## PROBLEM STATEMENT
Do not repeat pictures. Repeat exactly the lines of the listing below from its first line through the line with "o.location = (x, y, -.0065+random.uniform(-.0008, .0008))".

## DATASET EXCERPT
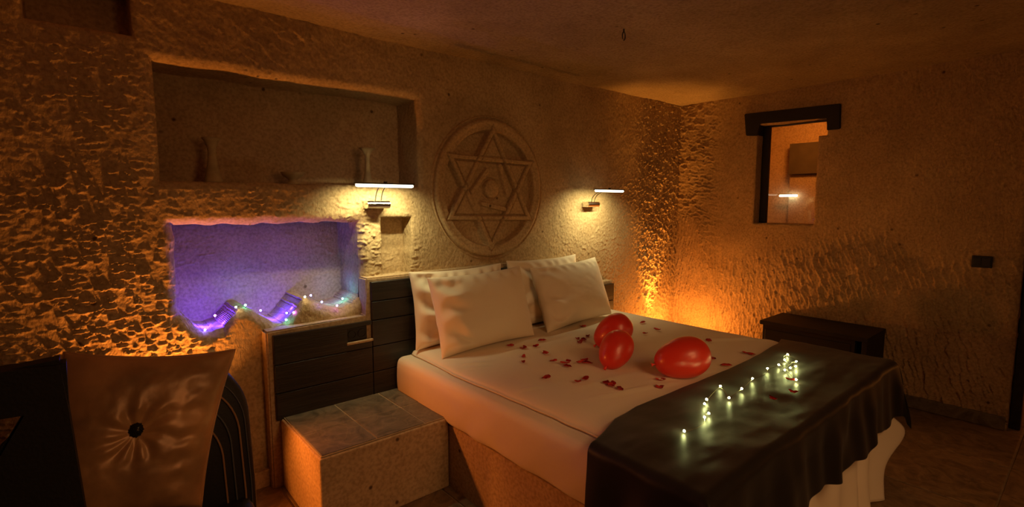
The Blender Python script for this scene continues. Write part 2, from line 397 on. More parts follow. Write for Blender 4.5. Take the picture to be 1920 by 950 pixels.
def h_ceil(u, v):
    edge = np.minimum(-u, -v)
    return .016*fbm(u*1.3, v*1.3, 44, 3)+.004*fbm(u*9, v*9, 46, 3)+.003*strokes(u, v, .1, .03, .09, 420)[0]+.0015*fbm(u*50, v*50, 47, 2)
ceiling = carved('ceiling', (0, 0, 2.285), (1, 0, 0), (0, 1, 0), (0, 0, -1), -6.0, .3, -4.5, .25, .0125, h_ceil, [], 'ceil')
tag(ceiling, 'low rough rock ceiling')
def h_plain(u, v): return .012*fbm(u*2, v*2, 50, 3)+.006*strokes(u, v, 1.2, .03, .08, 500)[0]
carved('wall_left', (-5.9, 0, 0), (0, 1, 0), (0, 0, 1), (1, 0, 0), -4.4, .1, 0, 2.34, .03, h_plain, [], 'tuff')
carved('wall_front', (0, -4.3, 0), (1, 0, 0), (0, 0, 1), (0, 1, 0), -6, .1, 0, 2.34, .03, h_plain, [], 'tuff')
carved('wall_back_far', (0, -.0, 0), (1, 0, 0), (0, 0, 1), (0, -1, 0), -6.0, -4.99, 0, 2.34, .02, h_back, [], 'tuff').name = 'wall_back_left'

# floor: screed with brown tiles laid on it, joints recessed
bm = box_bm(-6, .9, -4.4, .05, -.08, -.006, 0); floor = bm_obj('floor', bm, 'grout'); tag(floor, 'brown stone tiled floor', kind='structure')
def tile_mesh(w_, d_, h_, name, mt, bev=.003):
    b = box_bm(-w_/2, w_/2, -d_/2, d_/2, 0, h_, bev, 1)
    bmesh.ops.recalc_face_normals(b, faces=b.faces[:]); me = bpy.data.meshes.new(name); b.to_mesh(me); b.free(); me.materials.append(M[mt]); return me
tm = tile_mesh(.592, .592, .007, 'floor_tile', 'floor')
for i in range(11):
    for j in range(8):
        x = .30-i*.6+.17*(j % 2)*0; y = -.29-j*.6+.0
        if x < -5.9 or y < -4.3: continue
        o = bpy.data.objects.new('tile', tm); COL.objects.link(o); o.parent = floor
        o.location = (x, y, -.0065+random.uniform(-.0008, .0008))

# masonry ledge behind the headboard (stepped) with rim around the boards
def poly_prism(pts, y0, y1, bev=.006):
    b = bmesh.new(); f = [b.verts.new((x, y0, z)) for x, z in pts]; g = [b.verts.new((x, y1, z)) for x, z in pts]
    b.faces.new(f); b.faces.new(g[::-1]); n = len(pts)
    for i in range(n): b.faces.new((f[i], g[i], g[(i+1) % n], f[(i+1) % n]))
    if bev: bmesh.ops.bevel(b, geom=b.edges[:], offset=bev, segments=2, affect='EDGES')
    return b
ledge = bm_obj('trim_1', poly_prism([(-3.632, -.01), (-1.01, -.01), (-1.01, .776), (-1.512, .776), (-1.512, .996), (-3.122, .996), (-3.122, .787), (-3.632, .787)], -.066, .04, .008), 'plaster')
tag(ledge, 'stepped plastered stone ledge running behind the wooden headboard', kind='structure')
# baseboards
o = bm_obj('baseboard_back', box_bm(-4.9, -3.6, -.022, .02, 0, .085, .004), 'plaster'); tag(o, kind='structure')
bb = bm_obj('baseboard_right', box_bm(-.022, .02, -2.31, -.02, .004, .085, .004), 'slate'); tag(bb, 'dark slate skirting along the right wall', kind='structure')

# bed platform and bedside plinth (built of plastered stone, part of the cave)
o = bm_obj('trim_2', box_bm(-2.955, -1.18, -1.89, -.06, -.01, .315, .010, 3), 'plaster'); tag(o, 'plastered stone platform carrying the mattress', kind='structure')

plinth = empty('bedside_plinth', (-3.28, -.33, 0), label='low plastered stone plinth topped with slate tiles left of the bed', cat='bedside plinth')
def PL(bm, name, m): return bm_obj(name, bm, m, plinth, loc=(3.28, .33, 0))
b = box_bm(-3.585, -2.958, -.605, -.07, 0, .350, .009, 3); PL(b, 'body', 'plaster')
b = box_bm(-3.576, -2.968, -.594, -.090, .348, .3565, .001, 1); PL(b, 'joint_grout', 'grout')
xs = [-3.574, -3.327, -3.082, -2.966]; ys = [-.592, -.347, -.092]
for i in range(3):
    for j in range(2):
        b = box_bm(xs[i]+.0025, xs[i+1]-.0025, ys[j]+.0025, ys[j+1]-.0025, .345, .3585+random.uniform(-.001, .001), .002, 1)
        PL(b, 'tile', 'slate')

# ================================================================ CARVED STAR
def star_relief():
    n = 300; R = .475
    r = np.linspace(0, 1, 150)**.8*R; th = np.linspace(0, 2*np.pi, 560)
    g = np.linspace(-R, R, 321); X, Y = np.meshgrid(g, g, indexing='ij')
    def seg(ax, ay, bx, by):
        dx, dy = bx-ax, by-ay; t = np.clip(((X-ax)*dx+(Y-ay)*dy)/(dx*dx+dy*dy), 0, 1)
        return np.hypot(X-ax-t*dx, Y-ay-t*dy)
    rad = np.hypot(X, Y/1.02)
    T = .405
    tips = [(T*math.sin(k*math.pi/3+.02), T*math.cos(k*math.pi/3+.02)*1.0) for k in range(6)]
    H = np.zeros(X.shape)
    # outer ring mouldings
    H += -.022*np.exp(-((rad-.440)/.007)**2)-.010*sm(rad, .375, .36)*0
    H += .006*np.exp(-((rad-.415)/.016)**2)
    def tri(pts):
        s = np.full(X.shape, -9.)
        for (a, b2), (c, d) in zip(pts, pts[1:]+pts[:1]):
            nx, ny = (d-b2), -(c-a); l = math.hypot(nx, ny); nx /= l; ny /= l
            if (0-a)*nx+(0-b2)*ny > 0: nx, ny = -nx, -ny
            s = np.maximum(s, (X-a)*nx+(Y-b2)*ny)
        return s
    t1 = tri(tips[0::2]); t2 = tri(tips[1::2]); star = np.minimum(t1, t2); hexa = np.maximum(t1, t2)
    field = (1-sm(rad, .352, .372))*sm(star, -.002, .008)
    H -= .052*field
    bw = .030
    for t, oth in ((t1, t2), (t2, t1)):
        band = (1-sm(np.abs(t+bw/2), bw/2-.004, bw/2+.001))*(t < .003)
        H += .007*band
        H -= .022*np.exp(-((t+bw+.003)/.0045)**2)*(star < 0); H -= .012*np.exp(-((t-.002)/.004)**2)*(rad < .41)
    H -= .010*(1-sm(star, -.001, .001))*0
    # woven centre: sunken hexagon, swirl bars and a round boss
    H -= .020*sm(-hexa, .026, .036)
    for k in range(6):
        if k % 2: continue
        a = k*math.pi/3+.4; x0, y0 = .165*math.sin(a), .165*math.cos(a); a2 = a+1.35; x1, y1 = .125*math.sin(a2), .125*math.cos(a2)
        sg_ = seg(x0, y0, x1, y1); H = np.where((sg_ < .019) & (np.hypot(X, Y) > .080), np.maximum(H, .006-.026*sm(sg_, .012, .019)), H)
    rr = np.hypot(X+.003, Y)
    H -= .014*np.exp(-((rr-.066)/.008)**2)
    H = np.where(rr < .058, np.maximum(H, .010*np.sqrt(np.clip(1-(rr/.060)**2, 0, 1))-.004), H)
    H += .0016*fbm(X*40+9, Y*40+9, 90, 3)+.003*fbm(X*8, Y*8, 93, 2)
    # feather into the wall at the rim
    edge = sm(rad, .445, .473)
    base = .012
    Hh = (H+base)*(1-edge)-.03*edge
    k = rad < .474
    P = np.stack([X, -Hh, Y], -1)
    nu = len(g); idx = np.arange(nu*nu).reshape(nu, nu)
    F = np.stack([idx[:-1, :-1], idx[1:, :-1], idx[1:, 1:], idx[:-1, 1:]], -1)
    kk = (k[:-1, :-1] & k[1:, 1:] & k[1:, :-1] & k[:-1, 1:])
    F = F[kk]; used = np.unique(F); mp = -np.ones(nu*nu, int); mp[used] = np.arange(len(used))
    me = bpy.data.meshes.new('star_relief'); me.from_pydata(P.reshape(-1, 3)[used].tolist(), [], mp[F].tolist()); me.shade_smooth()
    o = link('star_relief', me, 'tuff_star'); o.location = (ECX, 0, ECZ)
    return tag(o, 'round stone relief of a six-pointed star carved above the headboard', 'carving')
star_relief()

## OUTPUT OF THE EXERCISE
The Blender Python script for this scene continues. Write part 2, from line 397 on. More parts follow. Write for Blender 4.5. Take the picture to be 1920 by 950 pixels.
def h_ceil(u, v):
    edge = np.minimum(-u, -v)
    return .016*fbm(u*1.3, v*1.3, 44, 3)+.004*fbm(u*9, v*9, 46, 3)+.003*strokes(u, v, .1, .03, .09, 420)[0]+.0015*fbm(u*50, v*50, 47, 2)
ceiling = carved('ceiling', (0, 0, 2.285), (1, 0, 0), (0, 1, 0), (0, 0, -1), -6.0, .3, -4.5, .25, .0125, h_ceil, [], 'ceil')
tag(ceiling, 'low rough rock ceiling')
def h_plain(u, v): return .012*fbm(u*2, v*2, 50, 3)+.006*strokes(u, v, 1.2, .03, .08, 500)[0]
carved('wall_left', (-5.9, 0, 0), (0, 1, 0), (0, 0, 1), (1, 0, 0), -4.4, .1, 0, 2.34, .03, h_plain, [], 'tuff')
carved('wall_front', (0, -4.3, 0), (1, 0, 0), (0, 0, 1), (0, 1, 0), -6, .1, 0, 2.34, .03, h_plain, [], 'tuff')
carved('wall_back_far', (0, -.0, 0), (1, 0, 0), (0, 0, 1), (0, -1, 0), -6.0, -4.99, 0, 2.34, .02, h_back, [], 'tuff').name = 'wall_back_left'

# floor: screed with brown tiles laid on it, joints recessed
bm = box_bm(-6, .9, -4.4, .05, -.08, -.006, 0); floor = bm_obj('floor', bm, 'grout'); tag(floor, 'brown stone tiled floor', kind='structure')
def tile_mesh(w_, d_, h_, name, mt, bev=.003):
    b = box_bm(-w_/2, w_/2, -d_/2, d_/2, 0, h_, bev, 1)
    bmesh.ops.recalc_face_normals(b, faces=b.faces[:]); me = bpy.data.meshes.new(name); b.to_mesh(me); b.free(); me.materials.append(M[mt]); return me
tm = tile_mesh(.592, .592, .007, 'floor_tile', 'floor')
for i in range(11):
    for j in range(8):
        x = .30-i*.6+.17*(j % 2)*0; y = -.29-j*.6+.0
        if x < -5.9 or y < -4.3: continue
        o = bpy.data.objects.new('tile', tm); COL.objects.link(o); o.parent = floor
        o.location = (x, y, -.0065+random.uniform(-.0008, .0008))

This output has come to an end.